Grout composition refers to a sand/Portland Cement grout compared to a piaster grout. Generally, the wider the grout joint, the more the tendency to use the rougher sand/Portland Cement grout. Since Talavera tiles are handmade and thus somewhat irregular, a thicker grout joint can accommodate this irregularity more easily. Plaster grout is used when a thinner and smoother grout joint is desired.

Grout texture, even when a sand/Portland Cement grout is used, can be kept smoother by using a "tooled" joint. A slightly rounded smooth metal tool is used like a miniature trowel as it is drawn over the joint, creating a slight indentation that is made smooth by the use of this instrument. A rougher texture can be achieved by using what is referred to as a "sack rubbed finish", achieved by gently rubbing the grout joint flush with the surface of the tile with a burlap sack cloth after the grout has become somewhat firm.

If Talavera tile is being installed along side handmade clay tile, apply a grout release to the tile prior to installing the grout, this keeps the fine particles of Portland Cement from becoming imbedded in the tile which will dul! the rich warm tones of the terracotta prior to finishing.

Sealing And Finishing

Sealing and finishing is done after the grout is fully dry. DO NOT attempt this process until both the tile and grout joints are completely dry otherwise moisture can become trapped in the handmade clay tile and cause a milky film to form on the tile after sealing and finishing.

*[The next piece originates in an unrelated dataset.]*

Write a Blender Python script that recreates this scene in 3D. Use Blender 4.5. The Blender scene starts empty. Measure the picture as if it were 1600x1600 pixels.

I first apply a thin coat of the clear water repellent mentioned above in "1. Tile Preparation". This creates the initial protective barrier that penetrates both the tile and the grout and on to which is applied the final finishing coats. The final coats of sealer/top coat are more for the benefit of the grout joints and terracotta tile than they are for the Talavera tile which has already gained its resistance to the elements from its glaze. Apply as many final coats as is necessary to achieve the finish and texture desired. These coats should be thinly applied to minimize "blushing" (a milky white forming within the coat).


Much more could be written in each of the above segments of this article however it is my hope that this limited presentation has given you a greater appreciation of this wonderful tile called "Talavera" and directed you on a path that helps you use it in an optimum manner in terms of both aesthetics and function.